# [PROBLEM]
Copy the material below verbatim from the line with "Write the bpy" to the line with "COL = S.collection", both lines included, omitting pictures and every line outside that range.

# [RECORD EXTRACTS]

## Start

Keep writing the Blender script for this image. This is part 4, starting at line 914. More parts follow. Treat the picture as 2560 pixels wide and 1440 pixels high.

## End
## Start

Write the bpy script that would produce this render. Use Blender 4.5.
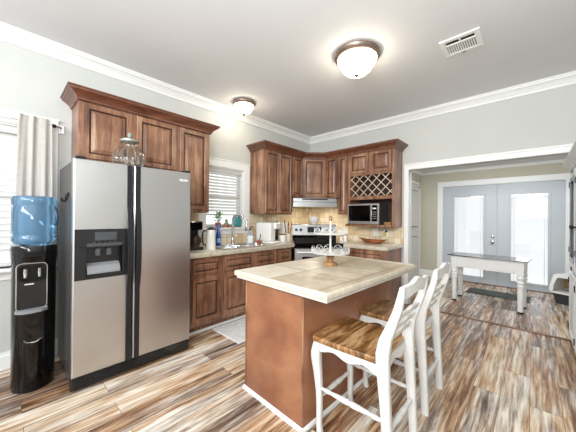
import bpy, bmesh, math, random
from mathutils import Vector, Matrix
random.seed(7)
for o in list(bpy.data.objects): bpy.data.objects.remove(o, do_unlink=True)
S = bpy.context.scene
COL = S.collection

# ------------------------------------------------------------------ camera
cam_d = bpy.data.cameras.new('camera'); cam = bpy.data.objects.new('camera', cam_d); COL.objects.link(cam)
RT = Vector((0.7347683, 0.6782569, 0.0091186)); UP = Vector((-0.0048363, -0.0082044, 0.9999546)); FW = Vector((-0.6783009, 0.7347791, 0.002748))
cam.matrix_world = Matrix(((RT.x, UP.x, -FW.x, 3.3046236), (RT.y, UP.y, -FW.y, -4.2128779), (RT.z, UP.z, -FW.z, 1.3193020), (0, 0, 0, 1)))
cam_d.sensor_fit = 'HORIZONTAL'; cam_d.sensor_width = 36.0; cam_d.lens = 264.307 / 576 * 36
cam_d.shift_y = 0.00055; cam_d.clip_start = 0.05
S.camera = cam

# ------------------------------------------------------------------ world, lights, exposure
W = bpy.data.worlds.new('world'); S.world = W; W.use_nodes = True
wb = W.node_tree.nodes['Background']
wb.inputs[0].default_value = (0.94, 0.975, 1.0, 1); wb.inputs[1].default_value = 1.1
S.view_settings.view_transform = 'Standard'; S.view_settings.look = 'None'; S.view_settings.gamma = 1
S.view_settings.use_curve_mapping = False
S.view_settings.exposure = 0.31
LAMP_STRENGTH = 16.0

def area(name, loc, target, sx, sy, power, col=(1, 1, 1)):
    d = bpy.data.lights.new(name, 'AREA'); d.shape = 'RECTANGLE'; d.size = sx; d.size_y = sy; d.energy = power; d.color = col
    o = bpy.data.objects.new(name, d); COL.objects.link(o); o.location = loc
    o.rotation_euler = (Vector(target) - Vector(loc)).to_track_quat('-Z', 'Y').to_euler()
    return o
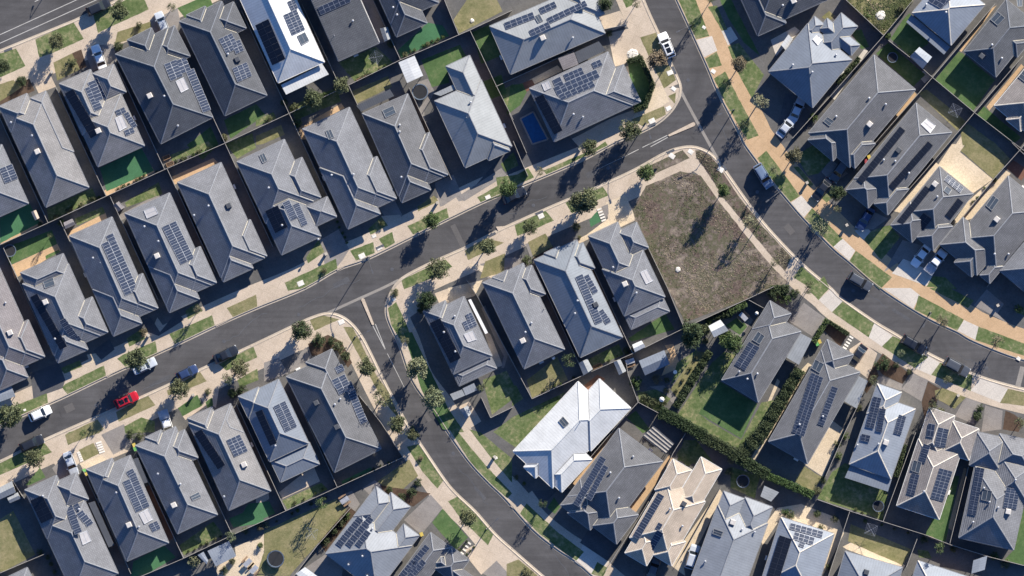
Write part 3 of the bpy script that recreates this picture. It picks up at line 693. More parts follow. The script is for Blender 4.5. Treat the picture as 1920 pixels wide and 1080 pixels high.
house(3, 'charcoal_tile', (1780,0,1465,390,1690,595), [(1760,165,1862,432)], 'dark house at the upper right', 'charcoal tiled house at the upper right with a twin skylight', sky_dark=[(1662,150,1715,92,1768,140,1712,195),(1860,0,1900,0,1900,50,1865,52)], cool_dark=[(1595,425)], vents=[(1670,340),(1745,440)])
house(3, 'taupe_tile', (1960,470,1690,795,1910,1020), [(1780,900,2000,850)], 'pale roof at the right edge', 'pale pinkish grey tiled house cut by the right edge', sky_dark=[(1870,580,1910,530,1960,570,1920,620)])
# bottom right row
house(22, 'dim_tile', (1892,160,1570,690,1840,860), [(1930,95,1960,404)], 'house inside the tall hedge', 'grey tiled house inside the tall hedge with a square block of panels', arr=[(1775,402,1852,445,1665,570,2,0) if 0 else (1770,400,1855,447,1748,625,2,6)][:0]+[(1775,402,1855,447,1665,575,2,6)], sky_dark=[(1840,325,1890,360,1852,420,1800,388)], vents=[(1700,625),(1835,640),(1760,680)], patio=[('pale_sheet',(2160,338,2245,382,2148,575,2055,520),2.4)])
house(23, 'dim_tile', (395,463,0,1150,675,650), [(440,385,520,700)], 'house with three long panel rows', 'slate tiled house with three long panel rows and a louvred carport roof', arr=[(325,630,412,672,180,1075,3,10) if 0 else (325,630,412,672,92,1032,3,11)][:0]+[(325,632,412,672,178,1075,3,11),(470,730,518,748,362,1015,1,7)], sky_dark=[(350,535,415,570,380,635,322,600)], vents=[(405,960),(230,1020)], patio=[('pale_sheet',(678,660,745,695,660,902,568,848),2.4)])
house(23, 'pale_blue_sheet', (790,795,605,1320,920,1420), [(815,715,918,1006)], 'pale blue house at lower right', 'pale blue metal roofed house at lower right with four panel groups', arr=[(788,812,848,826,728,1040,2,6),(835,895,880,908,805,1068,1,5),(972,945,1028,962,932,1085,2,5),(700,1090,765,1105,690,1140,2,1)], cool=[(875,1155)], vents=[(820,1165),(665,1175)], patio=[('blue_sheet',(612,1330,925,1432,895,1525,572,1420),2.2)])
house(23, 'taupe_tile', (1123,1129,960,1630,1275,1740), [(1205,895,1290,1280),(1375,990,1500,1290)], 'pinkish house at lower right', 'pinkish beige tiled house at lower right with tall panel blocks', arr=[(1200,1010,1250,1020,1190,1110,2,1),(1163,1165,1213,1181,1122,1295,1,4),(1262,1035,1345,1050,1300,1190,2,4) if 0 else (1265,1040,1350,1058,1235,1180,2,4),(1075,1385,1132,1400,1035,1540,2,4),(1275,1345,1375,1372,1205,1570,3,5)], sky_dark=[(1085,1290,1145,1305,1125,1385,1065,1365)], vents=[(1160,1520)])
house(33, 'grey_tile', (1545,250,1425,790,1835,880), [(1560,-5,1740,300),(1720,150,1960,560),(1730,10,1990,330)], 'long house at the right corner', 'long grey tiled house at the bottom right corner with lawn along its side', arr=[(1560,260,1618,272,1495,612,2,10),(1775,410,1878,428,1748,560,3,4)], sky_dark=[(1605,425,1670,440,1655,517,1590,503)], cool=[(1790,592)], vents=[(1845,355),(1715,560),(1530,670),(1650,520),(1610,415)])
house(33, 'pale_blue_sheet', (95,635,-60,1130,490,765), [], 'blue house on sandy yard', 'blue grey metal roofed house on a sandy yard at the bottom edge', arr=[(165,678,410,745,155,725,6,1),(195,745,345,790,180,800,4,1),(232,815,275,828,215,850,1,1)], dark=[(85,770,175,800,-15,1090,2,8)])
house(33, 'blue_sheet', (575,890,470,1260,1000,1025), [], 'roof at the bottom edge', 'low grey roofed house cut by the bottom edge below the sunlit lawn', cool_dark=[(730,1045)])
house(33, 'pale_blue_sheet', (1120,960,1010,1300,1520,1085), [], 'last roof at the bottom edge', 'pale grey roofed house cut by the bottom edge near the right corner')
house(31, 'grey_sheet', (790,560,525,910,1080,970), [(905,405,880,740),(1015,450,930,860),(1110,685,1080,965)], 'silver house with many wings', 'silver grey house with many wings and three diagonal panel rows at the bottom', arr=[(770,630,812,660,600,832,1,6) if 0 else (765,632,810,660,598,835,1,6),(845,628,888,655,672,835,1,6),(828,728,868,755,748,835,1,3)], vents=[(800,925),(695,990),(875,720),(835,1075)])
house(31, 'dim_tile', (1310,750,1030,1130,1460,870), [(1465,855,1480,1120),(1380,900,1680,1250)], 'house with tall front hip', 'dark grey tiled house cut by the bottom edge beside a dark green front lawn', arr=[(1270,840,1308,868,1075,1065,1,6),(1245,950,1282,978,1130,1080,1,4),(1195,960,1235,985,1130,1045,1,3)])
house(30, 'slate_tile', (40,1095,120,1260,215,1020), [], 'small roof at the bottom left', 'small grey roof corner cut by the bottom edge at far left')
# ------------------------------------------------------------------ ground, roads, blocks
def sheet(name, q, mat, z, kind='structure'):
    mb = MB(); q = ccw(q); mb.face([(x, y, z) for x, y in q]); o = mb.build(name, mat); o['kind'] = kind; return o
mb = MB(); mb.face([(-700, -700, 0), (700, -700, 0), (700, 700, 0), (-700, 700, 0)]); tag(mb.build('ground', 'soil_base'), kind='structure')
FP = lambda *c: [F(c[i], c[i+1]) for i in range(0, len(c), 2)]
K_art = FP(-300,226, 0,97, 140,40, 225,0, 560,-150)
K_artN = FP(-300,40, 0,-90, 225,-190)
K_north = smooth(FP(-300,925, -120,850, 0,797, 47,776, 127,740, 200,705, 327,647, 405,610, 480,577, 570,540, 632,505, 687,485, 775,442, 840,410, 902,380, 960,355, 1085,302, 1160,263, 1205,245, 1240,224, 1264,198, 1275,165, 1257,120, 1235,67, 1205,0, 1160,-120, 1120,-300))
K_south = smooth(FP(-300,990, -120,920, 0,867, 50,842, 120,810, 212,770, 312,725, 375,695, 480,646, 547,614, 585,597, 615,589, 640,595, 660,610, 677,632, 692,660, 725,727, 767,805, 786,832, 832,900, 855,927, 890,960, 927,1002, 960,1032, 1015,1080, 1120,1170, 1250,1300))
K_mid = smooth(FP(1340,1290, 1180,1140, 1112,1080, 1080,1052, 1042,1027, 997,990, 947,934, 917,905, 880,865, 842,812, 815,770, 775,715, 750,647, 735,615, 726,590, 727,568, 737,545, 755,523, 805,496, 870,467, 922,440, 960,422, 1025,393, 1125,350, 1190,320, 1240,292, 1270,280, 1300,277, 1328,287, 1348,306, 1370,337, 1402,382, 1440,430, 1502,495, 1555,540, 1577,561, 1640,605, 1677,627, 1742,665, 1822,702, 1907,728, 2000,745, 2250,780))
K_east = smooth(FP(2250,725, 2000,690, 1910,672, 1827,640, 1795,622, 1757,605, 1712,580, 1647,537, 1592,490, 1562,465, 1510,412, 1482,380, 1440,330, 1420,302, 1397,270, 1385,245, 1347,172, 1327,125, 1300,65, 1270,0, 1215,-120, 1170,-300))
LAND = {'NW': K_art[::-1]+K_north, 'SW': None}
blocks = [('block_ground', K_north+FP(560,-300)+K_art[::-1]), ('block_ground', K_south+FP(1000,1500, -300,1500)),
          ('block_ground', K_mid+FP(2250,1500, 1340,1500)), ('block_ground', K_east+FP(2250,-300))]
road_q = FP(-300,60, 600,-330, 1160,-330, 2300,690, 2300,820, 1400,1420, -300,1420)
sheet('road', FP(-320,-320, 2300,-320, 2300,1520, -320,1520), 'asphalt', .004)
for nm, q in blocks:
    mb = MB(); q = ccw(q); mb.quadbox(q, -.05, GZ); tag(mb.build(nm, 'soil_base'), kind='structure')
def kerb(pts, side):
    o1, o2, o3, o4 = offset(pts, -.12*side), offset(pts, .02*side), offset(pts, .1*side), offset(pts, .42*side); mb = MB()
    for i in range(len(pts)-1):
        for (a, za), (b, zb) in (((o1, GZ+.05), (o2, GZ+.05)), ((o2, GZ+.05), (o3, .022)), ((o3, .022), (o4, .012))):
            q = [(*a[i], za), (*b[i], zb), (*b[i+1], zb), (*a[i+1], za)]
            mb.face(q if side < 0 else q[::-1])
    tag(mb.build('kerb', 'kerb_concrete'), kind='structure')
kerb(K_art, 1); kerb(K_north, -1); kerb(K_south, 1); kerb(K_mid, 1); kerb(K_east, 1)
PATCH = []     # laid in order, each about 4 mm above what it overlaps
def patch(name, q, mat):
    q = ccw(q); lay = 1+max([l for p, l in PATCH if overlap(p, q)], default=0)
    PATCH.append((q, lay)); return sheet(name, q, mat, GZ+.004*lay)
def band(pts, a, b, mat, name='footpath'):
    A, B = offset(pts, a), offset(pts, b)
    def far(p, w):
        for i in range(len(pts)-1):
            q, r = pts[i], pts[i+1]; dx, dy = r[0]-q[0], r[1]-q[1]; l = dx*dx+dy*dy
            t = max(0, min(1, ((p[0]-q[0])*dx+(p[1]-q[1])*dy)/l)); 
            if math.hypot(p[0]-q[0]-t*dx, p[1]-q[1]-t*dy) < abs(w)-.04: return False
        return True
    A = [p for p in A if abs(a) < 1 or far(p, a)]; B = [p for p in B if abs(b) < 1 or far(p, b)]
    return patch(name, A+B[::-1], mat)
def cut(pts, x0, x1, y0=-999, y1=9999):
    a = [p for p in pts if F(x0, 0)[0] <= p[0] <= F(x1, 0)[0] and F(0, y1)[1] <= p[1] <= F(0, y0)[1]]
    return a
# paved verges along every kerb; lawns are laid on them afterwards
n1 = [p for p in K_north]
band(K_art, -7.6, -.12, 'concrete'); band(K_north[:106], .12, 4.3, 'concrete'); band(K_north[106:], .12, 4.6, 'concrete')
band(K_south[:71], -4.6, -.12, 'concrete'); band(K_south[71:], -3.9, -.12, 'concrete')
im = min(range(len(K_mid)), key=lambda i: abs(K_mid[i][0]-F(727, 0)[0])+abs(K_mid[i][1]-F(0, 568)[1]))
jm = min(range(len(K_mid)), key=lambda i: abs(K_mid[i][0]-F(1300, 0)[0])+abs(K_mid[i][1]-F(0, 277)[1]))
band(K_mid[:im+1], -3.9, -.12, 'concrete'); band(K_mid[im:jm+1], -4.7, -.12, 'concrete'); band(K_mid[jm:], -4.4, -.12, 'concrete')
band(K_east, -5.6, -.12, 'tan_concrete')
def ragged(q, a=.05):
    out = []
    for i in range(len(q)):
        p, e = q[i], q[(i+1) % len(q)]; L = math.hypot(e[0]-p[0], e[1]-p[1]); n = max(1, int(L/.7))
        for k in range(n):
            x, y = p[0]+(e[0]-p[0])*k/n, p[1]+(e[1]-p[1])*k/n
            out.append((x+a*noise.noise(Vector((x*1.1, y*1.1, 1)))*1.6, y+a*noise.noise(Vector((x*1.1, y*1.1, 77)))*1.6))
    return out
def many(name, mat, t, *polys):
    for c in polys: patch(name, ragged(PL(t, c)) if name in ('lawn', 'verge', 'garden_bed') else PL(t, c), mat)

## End

# [ANSWER FOR THIS EXERCISE]
Write the bpy script that would produce this render. Use Blender 4.5.
import bpy, bmesh, math, random
from mathutils import Vector, Matrix
random.seed(7)
for o in list(bpy.data.objects): bpy.data.objects.remove(o, do_unlink=True)
S = bpy.context.scene
COL = S.collection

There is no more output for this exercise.